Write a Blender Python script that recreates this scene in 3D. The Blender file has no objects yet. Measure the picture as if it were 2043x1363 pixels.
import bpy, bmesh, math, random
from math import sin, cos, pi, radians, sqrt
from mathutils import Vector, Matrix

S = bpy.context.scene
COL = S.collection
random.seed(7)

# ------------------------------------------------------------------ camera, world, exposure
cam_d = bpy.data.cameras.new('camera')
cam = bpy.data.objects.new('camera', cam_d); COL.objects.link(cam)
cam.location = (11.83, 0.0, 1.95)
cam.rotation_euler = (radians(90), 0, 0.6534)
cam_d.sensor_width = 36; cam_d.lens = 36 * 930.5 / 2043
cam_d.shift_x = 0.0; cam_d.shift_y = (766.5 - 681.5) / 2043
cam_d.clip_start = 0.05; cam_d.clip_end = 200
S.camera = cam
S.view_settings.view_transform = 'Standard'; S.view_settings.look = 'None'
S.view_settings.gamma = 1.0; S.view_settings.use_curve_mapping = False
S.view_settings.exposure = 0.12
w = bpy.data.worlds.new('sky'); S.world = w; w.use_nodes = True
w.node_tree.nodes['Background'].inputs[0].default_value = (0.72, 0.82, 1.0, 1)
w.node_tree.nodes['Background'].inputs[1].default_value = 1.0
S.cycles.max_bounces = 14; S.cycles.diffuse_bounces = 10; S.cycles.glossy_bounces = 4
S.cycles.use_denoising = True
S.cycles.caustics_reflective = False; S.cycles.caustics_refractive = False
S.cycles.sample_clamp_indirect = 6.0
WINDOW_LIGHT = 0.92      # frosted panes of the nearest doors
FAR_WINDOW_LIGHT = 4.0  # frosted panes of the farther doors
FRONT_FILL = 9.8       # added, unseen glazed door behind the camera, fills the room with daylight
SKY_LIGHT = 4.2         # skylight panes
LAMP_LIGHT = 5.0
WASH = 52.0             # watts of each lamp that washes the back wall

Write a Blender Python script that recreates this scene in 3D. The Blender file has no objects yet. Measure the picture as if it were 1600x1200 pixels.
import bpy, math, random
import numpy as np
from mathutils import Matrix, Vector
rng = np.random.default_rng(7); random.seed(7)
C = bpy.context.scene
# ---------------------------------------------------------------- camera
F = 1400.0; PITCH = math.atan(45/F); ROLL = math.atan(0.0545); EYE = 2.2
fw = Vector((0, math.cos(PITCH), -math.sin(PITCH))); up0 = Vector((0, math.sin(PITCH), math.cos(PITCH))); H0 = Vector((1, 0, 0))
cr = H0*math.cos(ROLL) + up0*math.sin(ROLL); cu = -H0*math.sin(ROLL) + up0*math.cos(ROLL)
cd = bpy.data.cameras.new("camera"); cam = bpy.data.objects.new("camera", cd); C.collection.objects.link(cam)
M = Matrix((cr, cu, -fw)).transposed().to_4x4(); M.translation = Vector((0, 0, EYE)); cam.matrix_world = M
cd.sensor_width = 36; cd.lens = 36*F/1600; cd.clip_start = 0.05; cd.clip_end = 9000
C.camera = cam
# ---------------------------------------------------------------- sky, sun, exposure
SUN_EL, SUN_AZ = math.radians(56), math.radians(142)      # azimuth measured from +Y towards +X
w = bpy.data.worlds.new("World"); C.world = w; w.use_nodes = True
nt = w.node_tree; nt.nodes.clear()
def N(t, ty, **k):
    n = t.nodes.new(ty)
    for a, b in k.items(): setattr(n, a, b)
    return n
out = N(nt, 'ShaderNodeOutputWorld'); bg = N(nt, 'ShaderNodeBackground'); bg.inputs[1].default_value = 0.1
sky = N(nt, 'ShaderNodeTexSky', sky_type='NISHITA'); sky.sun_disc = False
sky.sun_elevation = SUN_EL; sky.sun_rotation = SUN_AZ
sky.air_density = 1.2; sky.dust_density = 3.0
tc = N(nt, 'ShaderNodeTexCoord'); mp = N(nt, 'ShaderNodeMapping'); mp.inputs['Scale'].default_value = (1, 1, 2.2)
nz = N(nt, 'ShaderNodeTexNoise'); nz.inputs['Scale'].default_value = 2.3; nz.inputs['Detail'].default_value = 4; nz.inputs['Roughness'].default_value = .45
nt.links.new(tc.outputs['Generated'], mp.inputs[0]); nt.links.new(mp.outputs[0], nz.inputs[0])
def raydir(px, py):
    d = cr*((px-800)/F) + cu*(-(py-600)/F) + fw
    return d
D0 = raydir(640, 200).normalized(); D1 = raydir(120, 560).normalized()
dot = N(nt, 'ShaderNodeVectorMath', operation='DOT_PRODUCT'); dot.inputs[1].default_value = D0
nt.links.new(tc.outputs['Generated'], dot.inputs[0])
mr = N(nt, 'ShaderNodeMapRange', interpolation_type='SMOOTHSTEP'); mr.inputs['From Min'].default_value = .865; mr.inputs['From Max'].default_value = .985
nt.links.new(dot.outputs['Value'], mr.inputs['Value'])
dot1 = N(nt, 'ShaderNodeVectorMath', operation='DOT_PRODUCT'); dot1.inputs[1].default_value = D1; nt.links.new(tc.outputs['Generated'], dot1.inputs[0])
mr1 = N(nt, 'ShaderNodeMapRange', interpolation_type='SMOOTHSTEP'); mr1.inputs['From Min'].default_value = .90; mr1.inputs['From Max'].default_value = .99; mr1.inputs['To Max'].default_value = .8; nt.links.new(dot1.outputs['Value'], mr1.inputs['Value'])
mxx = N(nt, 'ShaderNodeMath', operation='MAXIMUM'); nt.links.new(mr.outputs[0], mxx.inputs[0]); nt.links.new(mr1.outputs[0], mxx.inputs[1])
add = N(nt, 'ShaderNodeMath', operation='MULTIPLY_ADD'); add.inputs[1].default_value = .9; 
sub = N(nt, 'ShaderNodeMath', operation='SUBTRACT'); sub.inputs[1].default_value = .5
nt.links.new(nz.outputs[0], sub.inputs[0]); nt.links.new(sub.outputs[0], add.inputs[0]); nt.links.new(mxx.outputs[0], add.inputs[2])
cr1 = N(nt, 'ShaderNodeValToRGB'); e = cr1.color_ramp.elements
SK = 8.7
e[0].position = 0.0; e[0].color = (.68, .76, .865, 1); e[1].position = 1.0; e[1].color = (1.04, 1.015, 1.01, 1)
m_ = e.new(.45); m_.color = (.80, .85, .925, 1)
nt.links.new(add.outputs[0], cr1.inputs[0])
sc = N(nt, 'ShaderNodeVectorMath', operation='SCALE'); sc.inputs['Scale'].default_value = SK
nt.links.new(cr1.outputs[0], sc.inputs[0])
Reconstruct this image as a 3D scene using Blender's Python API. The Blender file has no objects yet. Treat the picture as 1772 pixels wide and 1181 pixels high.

════════

Problem to solve:
Output every record above exactly as it appears.

Exercise solution:
Write a Blender Python script that recreates this scene in 3D. The Blender file has no objects yet. Measure the picture as if it were 2043x1363 pixels.
import bpy, bmesh, math, random
from math import sin, cos, pi, radians, sqrt
from mathutils import Vector, Matrix

S = bpy.context.scene
COL = S.collection
random.seed(7)

# ------------------------------------------------------------------ camera, world, exposure
cam_d = bpy.data.cameras.new('camera')
cam = bpy.data.objects.new('camera', cam_d); COL.objects.link(cam)
cam.location = (11.83, 0.0, 1.95)
cam.rotation_euler = (radians(90), 0, 0.6534)
cam_d.sensor_width = 36; cam_d.lens = 36 * 930.5 / 2043
cam_d.shift_x = 0.0; cam_d.shift_y = (766.5 - 681.5) / 2043
cam_d.clip_start = 0.05; cam_d.clip_end = 200
S.camera = cam
S.view_settings.view_transform = 'Standard'; S.view_settings.look = 'None'
S.view_settings.gamma = 1.0; S.view_settings.use_curve_mapping = False
S.view_settings.exposure = 0.12
w = bpy.data.worlds.new('sky'); S.world = w; w.use_nodes = True
w.node_tree.nodes['Background'].inputs[0].default_value = (0.72, 0.82, 1.0, 1)
w.node_tree.nodes['Background'].inputs[1].default_value = 1.0
S.cycles.max_bounces = 14; S.cycles.diffuse_bounces = 10; S.cycles.glossy_bounces = 4
S.cycles.use_denoising = True
S.cycles.caustics_reflective = False; S.cycles.caustics_refractive = False
S.cycles.sample_clamp_indirect = 6.0
WINDOW_LIGHT = 0.92      # frosted panes of the nearest doors
FAR_WINDOW_LIGHT = 4.0  # frosted panes of the farther doors
FRONT_FILL = 9.8       # added, unseen glazed door behind the camera, fills the room with daylight
SKY_LIGHT = 4.2         # skylight panes
LAMP_LIGHT = 5.0
WASH = 52.0             # watts of each lamp that washes the back wall

Write a Blender Python script that recreates this scene in 3D. The Blender file has no objects yet. Measure the picture as if it were 1600x1200 pixels.
import bpy, math, random
import numpy as np
from mathutils import Matrix, Vector
rng = np.random.default_rng(7); random.seed(7)
C = bpy.context.scene
# ---------------------------------------------------------------- camera
F = 1400.0; PITCH = math.atan(45/F); ROLL = math.atan(0.0545); EYE = 2.2
fw = Vector((0, math.cos(PITCH), -math.sin(PITCH))); up0 = Vector((0, math.sin(PITCH), math.cos(PITCH))); H0 = Vector((1, 0, 0))
cr = H0*math.cos(ROLL) + up0*math.sin(ROLL); cu = -H0*math.sin(ROLL) + up0*math.cos(ROLL)
cd = bpy.data.cameras.new("camera"); cam = bpy.data.objects.new("camera", cd); C.collection.objects.link(cam)
M = Matrix((cr, cu, -fw)).transposed().to_4x4(); M.translation = Vector((0, 0, EYE)); cam.matrix_world = M
cd.sensor_width = 36; cd.lens = 36*F/1600; cd.clip_start = 0.05; cd.clip_end = 9000
C.camera = cam
# ---------------------------------------------------------------- sky, sun, exposure
SUN_EL, SUN_AZ = math.radians(56), math.radians(142)      # azimuth measured from +Y towards +X
w = bpy.data.worlds.new("World"); C.world = w; w.use_nodes = True
nt = w.node_tree; nt.nodes.clear()
def N(t, ty, **k):
    n = t.nodes.new(ty)
    for a, b in k.items(): setattr(n, a, b)
    return n
out = N(nt, 'ShaderNodeOutputWorld'); bg = N(nt, 'ShaderNodeBackground'); bg.inputs[1].default_value = 0.1
sky = N(nt, 'ShaderNodeTexSky', sky_type='NISHITA'); sky.sun_disc = False
sky.sun_elevation = SUN_EL; sky.sun_rotation = SUN_AZ
sky.air_density = 1.2; sky.dust_density = 3.0
tc = N(nt, 'ShaderNodeTexCoord'); mp = N(nt, 'ShaderNodeMapping'); mp.inputs['Scale'].default_value = (1, 1, 2.2)
nz = N(nt, 'ShaderNodeTexNoise'); nz.inputs['Scale'].default_value = 2.3; nz.inputs['Detail'].default_value = 4; nz.inputs['Roughness'].default_value = .45
nt.links.new(tc.outputs['Generated'], mp.inputs[0]); nt.links.new(mp.outputs[0], nz.inputs[0])
def raydir(px, py):
    d = cr*((px-800)/F) + cu*(-(py-600)/F) + fw
    return d
D0 = raydir(640, 200).normalized(); D1 = raydir(120, 560).normalized()
dot = N(nt, 'ShaderNodeVectorMath', operation='DOT_PRODUCT'); dot.inputs[1].default_value = D0
nt.links.new(tc.outputs['Generated'], dot.inputs[0])
mr = N(nt, 'ShaderNodeMapRange', interpolation_type='SMOOTHSTEP'); mr.inputs['From Min'].default_value = .865; mr.inputs['From Max'].default_value = .985
nt.links.new(dot.outputs['Value'], mr.inputs['Value'])
dot1 = N(nt, 'ShaderNodeVectorMath', operation='DOT_PRODUCT'); dot1.inputs[1].default_value = D1; nt.links.new(tc.outputs['Generated'], dot1.inputs[0])
mr1 = N(nt, 'ShaderNodeMapRange', interpolation_type='SMOOTHSTEP'); mr1.inputs['From Min'].default_value = .90; mr1.inputs['From Max'].default_value = .99; mr1.inputs['To Max'].default_value = .8; nt.links.new(dot1.outputs['Value'], mr1.inputs['Value'])
mxx = N(nt, 'ShaderNodeMath', operation='MAXIMUM'); nt.links.new(mr.outputs[0], mxx.inputs[0]); nt.links.new(mr1.outputs[0], mxx.inputs[1])
add = N(nt, 'ShaderNodeMath', operation='MULTIPLY_ADD'); add.inputs[1].default_value = .9; 
sub = N(nt, 'ShaderNodeMath', operation='SUBTRACT'); sub.inputs[1].default_value = .5
nt.links.new(nz.outputs[0], sub.inputs[0]); nt.links.new(sub.outputs[0], add.inputs[0]); nt.links.new(mxx.outputs[0], add.inputs[2])
cr1 = N(nt, 'ShaderNodeValToRGB'); e = cr1.color_ramp.elements
SK = 8.7
e[0].position = 0.0; e[0].color = (.68, .76, .865, 1); e[1].position = 1.0; e[1].color = (1.04, 1.015, 1.01, 1)
m_ = e.new(.45); m_.color = (.80, .85, .925, 1)
nt.links.new(add.outputs[0], cr1.inputs[0])
sc = N(nt, 'ShaderNodeVectorMath', operation='SCALE'); sc.inputs['Scale'].default_value = SK
nt.links.new(cr1.outputs[0], sc.inputs[0])
Reconstruct this image as a 3D scene using Blender's Python API. The Blender file has no objects yet. Treat the picture as 1772 pixels wide and 1181 pixels high.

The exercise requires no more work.